Uncover the Sun

Welcome!

In this blog, I will be exploring different facets of being a sensitive, spiritually-oriented person in a culture that cares more about money than people.  It can be difficult when your deepest, heartfelt values do not match the general population’s, however, there are others out there that have similar concerns.

I welcome your input, and will be taking suggestions for topics, as well as answering questions you may have.

In order to be a happy, fulfilled human being, there are certain experiences and qualities that come in handy, like having your basic necessities covered, living in safety, being with kind and compassionate folks, and having a good sense of humor.

Face it, being human is pretty absurd.  We have these big brains and still haven’t figured out how to live together peacefully. Being able to laugh at ourselves lightens things up. And for those of us with sensitive nervous systems, and who tend toward empathy, a bit of lightheartedness may soothe our souls.

To be aware, joyful, and kind, we don’t need to eat perfectly, avoid all sugar, and meditate every day. We may or may not have a consistent, formal spiritual practice. Sitting quietly and checking in with yourself regularly to see how you’re feeling and what you need, can be really helpful.
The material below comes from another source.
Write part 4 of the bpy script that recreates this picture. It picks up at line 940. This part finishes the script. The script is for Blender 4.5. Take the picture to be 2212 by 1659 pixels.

I sit silently sometimes when I feel the urge, but most of the time I live in an open, playful state of relaxed optimism. Or, as my youngest daughter used to say, back when she was alive, “you’re freakishly happy for no reason.”

Yes, my youngest daughter died at the age of 23. And despite terrible grief, I still manage to experience joy as well. How? Like a kid, by feeling everything as deeply and as thoroughly as possible, while still understanding that we humans are not merely our feelings. We are more than what has happened to us, what others may think of us, or even how we perceive ourselves. And after a loss we discover that love continues even after death.

Most of us are intimately acquainted with fear, sorrow, anger, frustration, disappointment, loss, jealousy, and numerous other emotions. The trick is not to  judge yourself or others for having feelings. You might think of them as indicators that you need to pay extra attention to some part of yourself. And most of us respond better to kindness and acceptance rather than condemnation. It’s also helpful not to throw your feelings around all over other people, or to hold onto them for too long. Not easy to do, and we all have varying degrees of success at this.

Maybe we don’t need to achieve perfection, or even a formal idea of enlightenment, but more a state of loving kindness for ourselves and others, as much as possible in this little human form. If we embrace being human in the absolute sense of what that means, flawed, annoying, foolish, quirky, creative, mortal, amazing, and all the rest, we may find out it’s actually kind of cool. And if we are kinder to ourselves, we will find more comfort when life is painful, which it will be at times, no matter how spiritually or emotionally adept we are. 

Spirituality for me has been an experience rather than a practice or a teaching.

The hyper-aware state of knowing that we are all connected and that everything in creation is of equal worth, simply happened to me. I was in my late 20’s, dealing with the death of a close friend. Grief, though devastating, may rearrange our priorities and make us grow. My intuitive abilities, many of which had been with me since birth, underwent a huge expansion, as did my mind.

This awakening experience, though life-changing, also felt completely natural to me. But learning how to integrate this newfound awareness in order to function in the world, was incredibly difficult. I had to learn from the inside out how to ground myself, create new boundaries, protect myself from the barrage of information encountered every day, and manage my perceptions around others.

Spirituality is a part of all of us whether we integrate it into everyday life or not. It comes from the core of who we are. We may not spend time studying ancient practices or reading piles of spiritual books, but many of us do contemplate big questions about love, purpose, meaning, and what brings us happiness.

In this weekly blog, I would like to share ideas, suggestions, and practices that may help make this human experience a little easier on our systems, especially if we tend to be particularly affected by the energy of others. I will be discussing a specific topic each week and will be answering one question selected from my readers.

Thanks for being here!

 

 

 

Posted in Alienated, Feelings, Grief, narcissism, Sensitivity, Uncategorized and tagged , , , , , , , , .

2 Comments

  1. As always, when I read your beautifully clear, insightful writings I can hear your spirit giggling with joy. I’m looking forward to more!

  2. I enjoyed the last 2 blogs very much, it gives me comfort to think about the joys and trials of being human you playfully write about. I can always use a good giggle and a smile, thanks for writing and I look forward to more!